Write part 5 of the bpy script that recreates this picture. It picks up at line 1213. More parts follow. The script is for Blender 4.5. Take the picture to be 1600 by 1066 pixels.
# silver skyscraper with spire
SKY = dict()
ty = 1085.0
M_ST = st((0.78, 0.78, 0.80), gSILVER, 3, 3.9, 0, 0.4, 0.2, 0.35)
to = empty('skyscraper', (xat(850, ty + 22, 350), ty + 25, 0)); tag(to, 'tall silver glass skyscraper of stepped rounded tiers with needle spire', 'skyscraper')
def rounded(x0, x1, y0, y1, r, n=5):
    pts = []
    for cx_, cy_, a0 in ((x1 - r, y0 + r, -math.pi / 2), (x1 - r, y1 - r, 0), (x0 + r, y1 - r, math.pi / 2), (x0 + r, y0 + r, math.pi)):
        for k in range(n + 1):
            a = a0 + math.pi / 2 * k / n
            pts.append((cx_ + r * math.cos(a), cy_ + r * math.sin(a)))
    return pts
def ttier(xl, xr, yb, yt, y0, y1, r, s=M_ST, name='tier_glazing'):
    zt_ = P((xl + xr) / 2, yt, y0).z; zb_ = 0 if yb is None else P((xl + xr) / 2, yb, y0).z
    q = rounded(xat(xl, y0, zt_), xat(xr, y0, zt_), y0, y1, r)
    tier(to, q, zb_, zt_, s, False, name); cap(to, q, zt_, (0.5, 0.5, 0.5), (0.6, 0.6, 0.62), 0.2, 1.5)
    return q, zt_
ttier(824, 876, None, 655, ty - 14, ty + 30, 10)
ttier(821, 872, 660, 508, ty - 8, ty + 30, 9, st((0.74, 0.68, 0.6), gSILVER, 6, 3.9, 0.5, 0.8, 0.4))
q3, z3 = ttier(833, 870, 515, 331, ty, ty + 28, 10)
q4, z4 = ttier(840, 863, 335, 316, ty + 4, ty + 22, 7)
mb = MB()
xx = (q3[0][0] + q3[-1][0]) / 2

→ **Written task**
Show the data once more, exactly as it was written.

→ **Result of the exercise**
Write part 5 of the bpy script that recreates this picture. It picks up at line 1213. More parts follow. The script is for Blender 4.5. Take the picture to be 1600 by 1066 pixels.
# silver skyscraper with spire
SKY = dict()
ty = 1085.0
M_ST = st((0.78, 0.78, 0.80), gSILVER, 3, 3.9, 0, 0.4, 0.2, 0.35)
to = empty('skyscraper', (xat(850, ty + 22, 350), ty + 25, 0)); tag(to, 'tall silver glass skyscraper of stepped rounded tiers with needle spire', 'skyscraper')
def rounded(x0, x1, y0, y1, r, n=5):
    pts = []
    for cx_, cy_, a0 in ((x1 - r, y0 + r, -math.pi / 2), (x1 - r, y1 - r, 0), (x0 + r, y1 - r, math.pi / 2), (x0 + r, y0 + r, math.pi)):
        for k in range(n + 1):
            a = a0 + math.pi / 2 * k / n
            pts.append((cx_ + r * math.cos(a), cy_ + r * math.sin(a)))
    return pts
def ttier(xl, xr, yb, yt, y0, y1, r, s=M_ST, name='tier_glazing'):
    zt_ = P((xl + xr) / 2, yt, y0).z; zb_ = 0 if yb is None else P((xl + xr) / 2, yb, y0).z
    q = rounded(xat(xl, y0, zt_), xat(xr, y0, zt_), y0, y1, r)
    tier(to, q, zb_, zt_, s, False, name); cap(to, q, zt_, (0.5, 0.5, 0.5), (0.6, 0.6, 0.62), 0.2, 1.5)
    return q, zt_
ttier(824, 876, None, 655, ty - 14, ty + 30, 10)
ttier(821, 872, 660, 508, ty - 8, ty + 30, 9, st((0.74, 0.68, 0.6), gSILVER, 6, 3.9, 0.5, 0.8, 0.4))
q3, z3 = ttier(833, 870, 515, 331, ty, ty + 28, 10)
q4, z4 = ttier(840, 863, 335, 316, ty + 4, ty + 22, 7)
mb = MB()
xx = (q3[0][0] + q3[-1][0]) / 2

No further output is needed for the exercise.